Шагал и тут остался верен себе: непредсказуемость его действий и поступков, как и его неожиданные картины, всегда поражало. Видимо, в последнюю секунду он пошел не туда, где его ждали, а выбрал свою дорогу. Сопровождающие едва поспевали за ним.
Он шел один, несколько отрешенный от происходящего. На лице его сияла улыбка довольства, голова была чуть склонена вперед, шел он быстро, уверенным шагом, словно предвкушая радость от своего внезапного появления.
– Здравствуйте, Марк Захарович! – неожиданно для самого себя громко выпалил я. – С приездом!
К моему удивлению, Шагал резко остановился, протянул мне руку: «Спасибо, милый, спасибо!» И пошел дальше вниз по лестнице.
Лицо у Шагала было гладкое, открытое, освещенное чистым светом нравственного благородства.
Мне рассказывали, что энтузиасты-ученые из Новосибирска хотели устроить у себя в научном городке выставку произведений Марка Шагала, списались с ним217
. Художник горячо откликнулся и обещал подарить Новосибирску четыреста своих работ. Но власти наотрез отказали ученым на том основании, что такой подарок непомерно дорого обойдется государству, – не то страховочные, не то пошлину нужно выплачивать Франции. Как будто любому непосвященному было невдомек, что стоимость одной картины великого художника с головой покроет любые расходы по доставке работ в Новосибирск. Конечно, дело было совсем не в дорожных расходах.Шагал всю жизнь считал, что искусство – это состояние души, а душа у всех двуногих во всех точках Земли свята. И еще он говорил, что жизнь – это очевидное чудо. Что мы являемся частью этой жизни и с возрастом переходим из одной формы жизни в другую. Своей душой, считал Шагал, может быть, подсознательно человек связан с миром, находится в гармонии с ним.
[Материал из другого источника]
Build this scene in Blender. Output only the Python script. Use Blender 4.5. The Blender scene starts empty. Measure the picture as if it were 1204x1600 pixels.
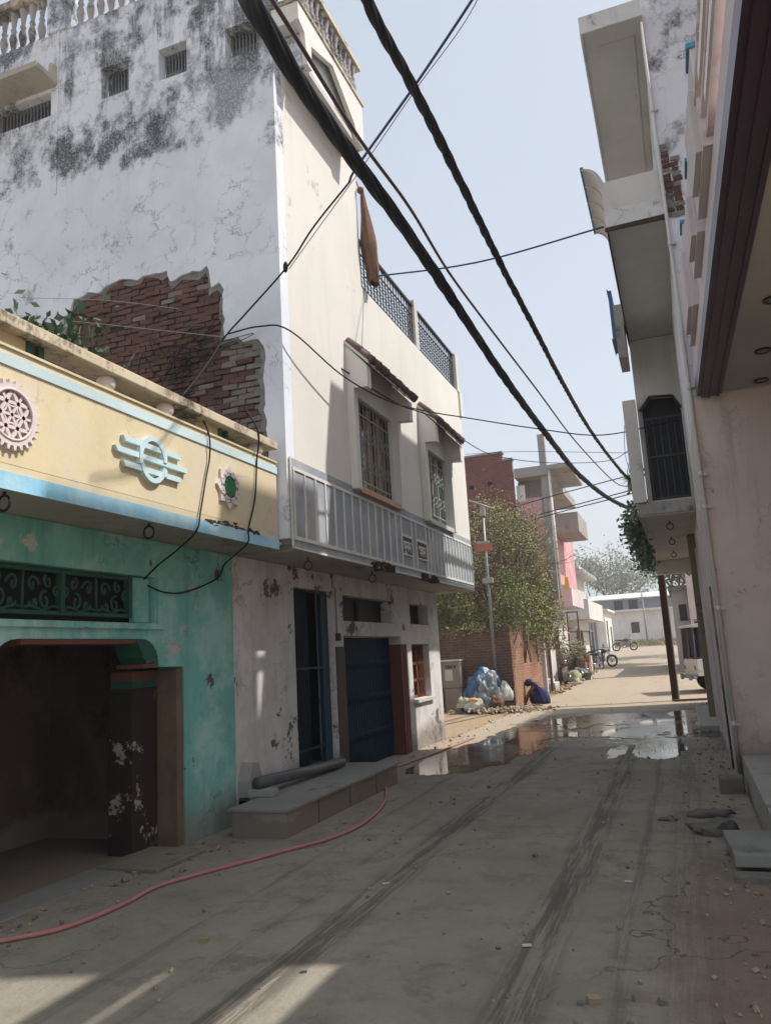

Я не могу поручиться за других – за чувство человеческого достоинства, гармоничность, порядочность, на которые в наше время постоянно покушаются (куда там за других! С самим собой нужно вести борьбу), но за Марка Шагала поручиться можно с чистым сердцем. Такого явления в русском искусстве за всю его историю не было. И уже не будет. Он уехал из России навсегда. И постоянно ощущал нутряную связь с ней, считая себя русским художником, хотя его относили к разряду французских мастеров. Может ли быть живопись понятием абстрактным, исповедующим коллективную точку зрения? Или это дело сугубо индивидуальное, субъективное? На спорах об этих материях столько было сломано копий! Но Марк Шагал предпочитал кистью доказывать свою эстетическую правоту – и преуспел в этом. Он принимал участие в выставках «Ослиный хвост» и «Мишень» в 1912–1913 годах и участвовал в экспозициях Салона
Независимых и Осеннего в Париже. «Я понял, что нет пророка в своем Отечестве», – с горечью писал Шагал в книге «Моя жизнь».
К живописи Шагал относился всегда как к главному делу жизни. Это было серьезно, не раз обдумано, а потому в 1907 поду Шагал, которому было 20 лет, оказался в Петербурге, полный надежд и стремительного желания добиться своего. Против него стояла незыблемая государственная машина, которая запрещала еврею не только учиться, но и жить в столице без «вида на жительство».
Мы знаем, что воля человека сильней любой бумажки. Шагал доказал, что благородная цель наделяет человека сверхъестественной силой: Шагал остался в Петербурге вопреки всем правилам и законам. Он учится в школе при обществе поощрения художеств. Сам Николай Рерих – директор школы – принимает в нем участие, помогает, поддерживает. Шагал переходит в школу Званцевой, где преподают Добужинский и Бакст. Начинаются для молодого живописца счастливые времена профессионального становления, когда жадно впитываются знания, опыт, традиции.